Many decades later along comes Alexander the Great, who also struggles taking apart the knot. So in a pique of frustration, he decides that it doesn’t matter how the knot is undone, so he just pulls out his sword and releases the oxcart by cutting through the knot, rather than untying it.
This is the perfect analogy to the Trump campaign. Defying the consensus rules and norms on political campaigns from funding to debating to organizing, Trump has taken the GOP nomination contest by storm in a mere seven months. Trump has not followed the conventions and has confounded the so-called experts of the political class. And still, despite two resounding wins in NH and SC in the last few weeks, experts are calling for his imminent demise.
Michael Smerconish is practically famous now for making the observation that Trump only got 33% of the vote in SC and that as the Republican field thins, the sum of Rubio, Bush and Kasich would be higher than Trump’s totals. But it is exactly this kind of static analysis that has bedeviled the establishment GOP and their goal of derailing the Trump train.
Trump just keeps on confounding the critics. He did well with evangelical voters despite his less than perfect past. Maybe they remembered the life story of St. Augustine? His win in New Hampshire was so complete that he won almost every major subgroup of voters in the state. He swept every county in South Carolina save two, and ironically, one of those counties is the seat of the capital city Columbia. Looks like the dukes and earls of the SC GOP are pulling up their drawbridge surrounded by a sea of Trump supporters.

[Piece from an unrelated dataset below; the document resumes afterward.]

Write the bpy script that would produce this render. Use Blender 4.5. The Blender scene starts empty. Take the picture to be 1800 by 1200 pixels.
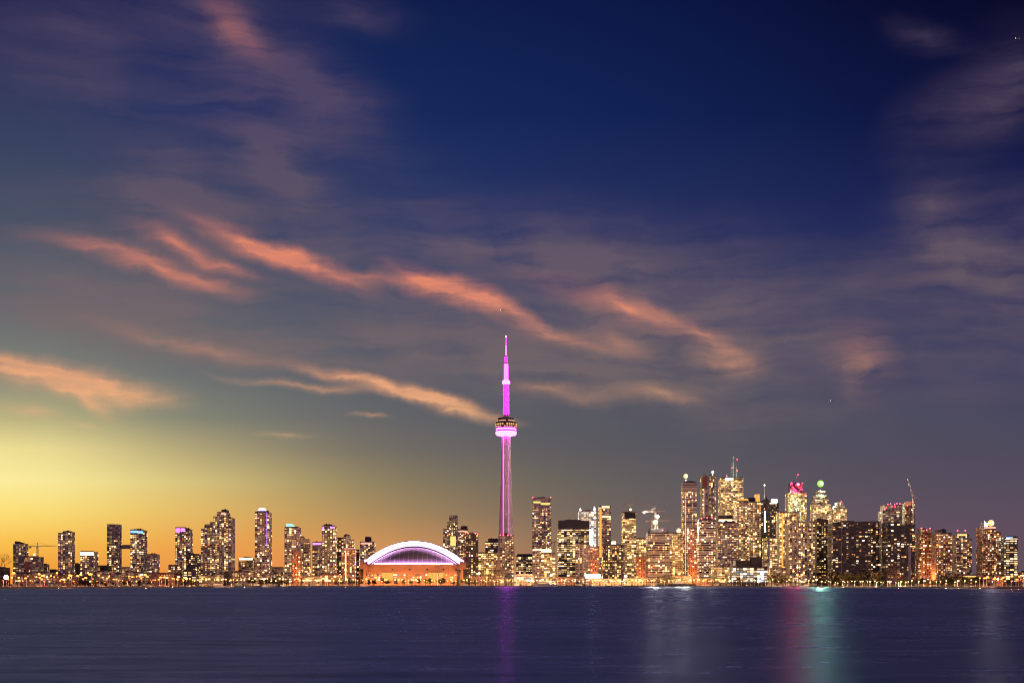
import bpy, math, random
from mathutils import Vector, Matrix
R = math.radians
C = bpy.context.scene.collection
D = bpy.data
sc = bpy.context.scene
# ------------------------------------------------------------------ camera
F, H, HY = 2300.0, 4.0, 1026.0          # focal length in 1800-px units, eye height, horizon row
def X(px, Y): return (px - 900.0) / F * Y
def Z(py, Y): return H + (HY - py) / F * Y
cam = D.cameras.new('camera'); cam.lens = 46.0; cam.sensor_width = 36.0
cam.shift_y = (HY - 600.0) / 1800.0; cam.clip_start = 1.0; cam.clip_end = 90000.0
co = D.objects.new('camera', cam); C.objects.link(co)
co.location = (0, 0, H); co.rotation_euler = (R(90), 0, 0); sc.camera = co
# ------------------------------------------------------------------ colour management
sc.view_settings.view_transform = 'Standard'; sc.view_settings.look = 'None'
sc.view_settings.exposure = 0.0; sc.view_settings.gamma = 1.0; sc.view_settings.use_curve_mapping = False
sc.cycles.use_denoising = True; sc.cycles.filter_width = 1.05
sc.cycles.max_bounces = 6; sc.cycles.glossy_bounces = 3; sc.cycles.diffuse_bounces = 3
sc.cycles.sample_clamp_indirect = 20.0; sc.cycles.sample_clamp_direct = 400.0
# ------------------------------------------------------------------ sky (world)
def lin(c):
    return tuple((v / 12.92 if v <= 0.04045 else ((v + 0.055) / 1.055) ** 2.4) for v in (x / 255.0 for x in c))
W = D.worlds.new('World'); sc.world = W; W.use_nodes = True
nt = W.node_tree; nt.nodes.clear()
def N(t, tree=None, **k):
    n = (tree or nt).nodes.new(t)
    for a, v in k.items(): setattr(n, a, v)
    return n
def L(a, b, tree=None): (tree or nt).links.new(a, b)
def M(op, a, b=None, c=None, tree=None, clamp=False):
    n = N('ShaderNodeMath', tree, operation=op, use_clamp=clamp)
    for i, v in enumerate((a, b, c)):
        if v is None: continue
        if isinstance(v, (int, float)): n.inputs[i].default_value = v
        else: L(v, n.inputs[i], tree)
    return n.outputs[0]
SUN_AZ = -24.0                          # where the sun went down, degrees from straight ahead
tc = N('ShaderNodeTexCoord'); sp = N('ShaderNodeSeparateXYZ'); L(tc.outputs['Generated'], sp.inputs[0])
dx, dy, dz = sp.outputs
hor = M('MAXIMUM', M('SQRT', M('ADD', M('MULTIPLY', dx, dx), M('MULTIPLY', dy, dy))), 1e-4)
az = M('ARCTAN2', dx, dy)
S_ = M('MULTIPLY', az, F); T_ = M('MULTIPLY', M('DIVIDE', dz, hor), F)      # sky coordinates: bearing and height
sx, cx_ = math.sin(R(SUN_AZ)), math.cos(R(SUN_AZ))
cosg = M('DIVIDE', M('ADD', M('MULTIPLY', dx, sx), M('MULTIPLY', dy, cx_)), hor)
ang = M('ARCCOSINE', M('MINIMUM', M('MAXIMUM', cosg, -1.0), 1.0))            # bearing away from the sunset
tn = M('DIVIDE', M('MAXIMUM', T_, 0.0), 1600.0, clamp=True)
def s_of(px): return math.atan((px - 900) / F) * F
def t_of(px, py): return (HY - py) * math.cos(math.atan((px - 900) / F))
COLS = [
 (0,   [(1010,(238,150,56)),(955,(247,190,78)),(900,(250,221,118)),(845,(251,235,154)),(790,(238,222,148)),(735,(188,178,128)),(660,(130,130,118)),(550,(98,104,110)),(400,(70,80,100)),(200,(48,58,92)),(0,(34,37,80))]),
 (350, [(1010,(238,146,74)),(955,(236,164,78)),(900,(225,183,100)),(845,(209,189,122)),(790,(174,161,118)),(735,(130,130,114)),(660,(104,109,110)),(550,(87,93,104)),(400,(58,68,97)),(200,(30,46,95)),(0,(27,36,82))]),
 (720, [(1010,(212,132,86)),(955,(196,142,90)),(900,(158,130,92)),(845,(132,120,94)),(790,(109,104,98)),(735,(97,97,101)),(660,(84,88,101)),(550,(68,76,101)),(400,(38,54,101)),(200,(17,38,90)),(0,(11,27,75))]),
 (1180,[(1010,(128,106,98)),(955,(114,98,94)),(900,(103,92,94)),(845,(93,89,92)),(790,(86,84,93)),(735,(78,80,94)),(660,(68,74,95)),(550,(54,62,98)),(400,(34,45,93)),(200,(11,29,79)),(0,(6,18,66))]),
 (1800,[(1010,(98,78,92)),(955,(95,77,93)),(900,(90,76,94)),(845,(82,74,92)),(790,(76,72,92)),(735,(70,69,93)),(660,(64,63,95)),(550,(48,52,92)),(400,(24,34,84)),(200,(7,15,60)),(0,(4,4,38))]),
 (115.0,[(1010,(210,160,168)),(955,(220,168,176)),(900,(230,172,182)),(845,(236,172,184)),(790,(238,170,184)),(735,(234,166,184)),(660,(224,158,180)),(550,(176,124,166)),(400,(150,112,158)),(200,(118,96,146)),(0,(88,78,130))]),   # rosy anti-twilight arch behind the camera, brightened as added fill for the facades
]
def bearing(px): return R(px) if isinstance(px, float) else abs(math.atan((px - 900) / F) - R(SUN_AZ))
def smooth_cols(cols):                  # the same colours on a smooth curve round the horizon, so that no bearing shows a crease
    xs = [bearing(c[0]) for c in cols]; out = []
    def slope(i, f):
        if i == 0 or i == len(xs) - 1: return 0.0
        a_, b_ = (f(i) - f(i-1)) / (xs[i] - xs[i-1]), (f(i+1) - f(i)) / (xs[i+1] - xs[i])
        return 0.0 if a_ * b_ <= 0 else 2 * a_ * b_ / (a_ + b_)
    for i in range(len(cols)):
        out.append((xs[i], cols[i][0], cols[i][1]))
        if i == len(cols) - 1: break
        for k in ((.25, .5, .75) if i < 4 else (.2, .5)):
            h_ = xs[i+1] - xs[i]; st_ = []
            for j in range(len(cols[i][1])):
                col = []
                for ch in range(3):
                    f = lambda q, j=j, ch=ch: cols[q][1][j][1][ch]
                    m0, m1_ = slope(i, f), slope(i + 1, f)
                    v = (2*k**3 - 3*k*k + 1) * f(i) + (k**3 - 2*k*k + k) * h_ * m0 + (-2*k**3 + 3*k*k) * f(i+1) + (k**3 - k*k) * h_ * m1_
                    col.append(v)
                st_.append((cols[i][1][j][0], tuple(col)))
            ang_ = xs[i] + h_ * k; pxk = 900 + F * math.tan(ang_ + R(SUN_AZ)) if ang_ < R(46) else 900.0
            out.append((ang_, pxk, st_))
    return out
prev = None; prev_a = None
for a_, px, stops in smooth_cols(COLS):
    rp = N('ShaderNodeValToRGB'); cr = rp.color_ramp; cr.interpolation = 'B_SPLINE' if False else 'EASE'
    cr.interpolation = 'LINEAR'
    pts = [(max(0.0, t_of(900 if a_ > R(46) else px, py)) / 1600.0, col) for py, col in stops]
    last = stops[-1][1]
    pts.append((min(1.0, pts[-1][0] + 0.3), tuple(v * 0.55 for v in last)))
    cr.elements[0].position = pts[0][0]; cr.elements[0].color = (*lin(pts[0][1]), 1)
    cr.elements[1].position = pts[-1][0]; cr.elements[1].color = (*lin(pts[-1][1]), 1)
    for p_, c_ in pts[1:-1]:
        e = cr.elements.new(p_); e.color = (*lin(c_), 1)
    L(tn, rp.inputs[0])
    if prev is None: prev = rp.outputs[0]
    else:
        mr = N('ShaderNodeMapRange'); mr.inputs[1].default_value = prev_a; mr.inputs[2].default_value = a_
        L(ang, mr.inputs[0])
        mx = N('ShaderNodeMix', data_type='RGBA'); L(mr.outputs[0], mx.inputs[0]); L(prev, mx.inputs[6]); L(rp.outputs[0], mx.inputs[7])
        prev = mx.outputs[2]
    prev_a = a_
# clouds: soft streaks in sky coordinates, broken up by warped fibre noise
cb = N('ShaderNodeCombineXYZ'); L(M('DIVIDE', S_, 1000.0), cb.inputs[0]); L(M('DIVIDE', T_, 1000.0), cb.inputs[1])
wn = N('ShaderNodeTexNoise'); wn.inputs['Scale'].default_value = 5.0; wn.inputs['Detail'].default_value = 7.0; wn.inputs['Roughness'].default_value = .58
L(cb.outputs[0], wn.inputs['Vector'])
ws = N('ShaderNodeVectorMath', operation='SUBTRACT'); L(wn.outputs['Color'], ws.inputs[0]); ws.inputs[1].default_value = (.5, .5, .5)
wm = N('ShaderNodeVectorMath', operation='MULTIPLY'); L(ws.outputs[0], wm.inputs[0]); wm.inputs[1].default_value = (.13, .07, 0)
wp = N('ShaderNodeVectorMath', operation='ADD'); L(cb.outputs[0], wp.inputs[0]); L(wm.outputs[0], wp.inputs[1])
P = wp.outputs[0]
fm = N('ShaderNodeMapping'); fm.inputs['Rotation'].default_value = (0, 0, R(17)); fm.inputs['Scale'].default_value = (3.4, 24.0, 1)
L(P, fm.inputs['Vector'])
fn = N('ShaderNodeTexNoise'); fn.inputs['Scale'].default_value = 1.0; fn.inputs['Detail'].default_value = 9.0; fn.inputs['Roughness'].default_value = .6; fn.inputs['Distortion'].default_value = .35
L(fm.outputs[0], fn.inputs['Vector'])
fib = N('ShaderNodeMapRange'); fib.inputs[1].default_value = .32; fib.inputs[2].default_value = .68; fib.inputs[3].default_value = .08; fib.inputs[4].default_value = 1.7
pn = N('ShaderNodeTexNoise'); pn.inputs['Scale'].default_value = 9.0; pn.inputs['Detail'].default_value = 5.0; L(P, pn.inputs['Vector'])
L(M('ADD', M('MULTIPLY', fn.outputs[0], .68), M('MULTIPLY', pn.outputs[0], .32)), fib.inputs[0])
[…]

The Nevada caucus results just came in and the results are an astounding 46% for Trump doubling the vote total of Rubio and Cruz individually. Since Trump was able to put together another "yuge" win here, what will be the excuse of the chattering classes this time? Too little time to organize a defense against him? Trump also won among Hispanic voters in Nevada as well. I look forward to the mental gymnastics needed to explain that.

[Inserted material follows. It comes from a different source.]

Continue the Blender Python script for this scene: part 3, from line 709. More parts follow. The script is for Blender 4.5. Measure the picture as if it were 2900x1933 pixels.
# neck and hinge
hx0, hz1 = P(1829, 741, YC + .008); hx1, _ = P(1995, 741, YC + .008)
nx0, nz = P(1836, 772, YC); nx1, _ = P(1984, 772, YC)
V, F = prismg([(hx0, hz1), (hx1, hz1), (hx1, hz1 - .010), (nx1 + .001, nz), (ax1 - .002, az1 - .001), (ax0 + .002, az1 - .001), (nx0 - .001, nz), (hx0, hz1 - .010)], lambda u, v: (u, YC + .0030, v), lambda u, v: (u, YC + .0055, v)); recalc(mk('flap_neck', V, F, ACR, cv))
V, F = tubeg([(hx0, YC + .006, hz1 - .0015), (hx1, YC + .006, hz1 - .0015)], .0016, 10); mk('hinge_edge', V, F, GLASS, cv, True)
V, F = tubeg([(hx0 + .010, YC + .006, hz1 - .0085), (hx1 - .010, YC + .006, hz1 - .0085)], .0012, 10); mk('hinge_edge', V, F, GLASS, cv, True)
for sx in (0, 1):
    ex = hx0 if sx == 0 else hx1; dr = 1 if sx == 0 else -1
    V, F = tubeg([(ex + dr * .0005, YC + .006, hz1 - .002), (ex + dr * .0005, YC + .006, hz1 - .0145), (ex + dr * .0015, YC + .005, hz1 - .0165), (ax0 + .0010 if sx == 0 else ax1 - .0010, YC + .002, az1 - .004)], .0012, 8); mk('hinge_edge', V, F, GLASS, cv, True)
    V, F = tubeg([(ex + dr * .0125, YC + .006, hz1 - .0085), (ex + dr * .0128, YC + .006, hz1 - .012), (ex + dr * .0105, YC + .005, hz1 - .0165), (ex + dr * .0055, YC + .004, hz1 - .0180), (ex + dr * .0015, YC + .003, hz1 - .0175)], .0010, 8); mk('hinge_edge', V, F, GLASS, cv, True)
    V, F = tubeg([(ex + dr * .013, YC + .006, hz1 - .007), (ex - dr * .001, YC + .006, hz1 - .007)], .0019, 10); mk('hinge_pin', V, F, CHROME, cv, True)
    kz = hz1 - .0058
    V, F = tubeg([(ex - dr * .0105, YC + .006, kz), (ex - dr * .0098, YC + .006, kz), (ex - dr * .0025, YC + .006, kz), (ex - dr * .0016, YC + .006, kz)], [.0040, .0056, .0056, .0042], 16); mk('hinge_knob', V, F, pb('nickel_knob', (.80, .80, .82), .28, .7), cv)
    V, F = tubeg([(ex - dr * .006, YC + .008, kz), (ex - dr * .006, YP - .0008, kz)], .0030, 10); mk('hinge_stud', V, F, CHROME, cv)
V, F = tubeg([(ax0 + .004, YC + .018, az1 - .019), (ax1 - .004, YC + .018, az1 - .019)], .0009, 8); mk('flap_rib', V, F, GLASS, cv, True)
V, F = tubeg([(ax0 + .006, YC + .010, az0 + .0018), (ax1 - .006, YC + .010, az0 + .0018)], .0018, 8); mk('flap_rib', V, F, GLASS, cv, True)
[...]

Super Tuesday is just a week away. On March 1, the states of Massachusetts, Virginia, Alabama, Texas, Arkansas, Colorado, Vermont, Minnesota, Georgia, Oklahoma, Alaska, Wyoming and Tennessee will hold primaries or caucuses and recent polling shows Trump winning by large margins in most of them. This could change, of course, but this is usually where the establishment lines up a string of victories behind their candidate of choice and steamrolls any upstart candidacies. Now, the tables have turned and it could happen to them and they don’t know what to do other than circle the wagons.
Radio commentator Erick Erickson has stated that he will never vote for Trump. A Superpac largely funded by Marlene Ricketts has put Trump in its sights. More endorsements have come out of the woodwork for Rubio. Kasich is being pressured to leave the race. Bush did leave the race. Collectively, this smacks of pure desperation. Who knows, maybe it will work, after all, these are professional politicians. But the establishment reminds me of the 1980 Russian Olympic hockey team that was down 4-3 in the final minutes of the third period. They didn’t even know how to pull the goalie since they had no experience being behind late in the game!
It is now the end of February and Trump is still in the driver’s seat. And he has done it with the most unconventional tactics of any recent politicians, neophyte or otherwise. That Gordian knot may have been too intimidating and difficult for other candidates to unwind in the past. But if Donald Trump pulls off the unthinkable and wins, our grandkids may be telling their grandkids about it.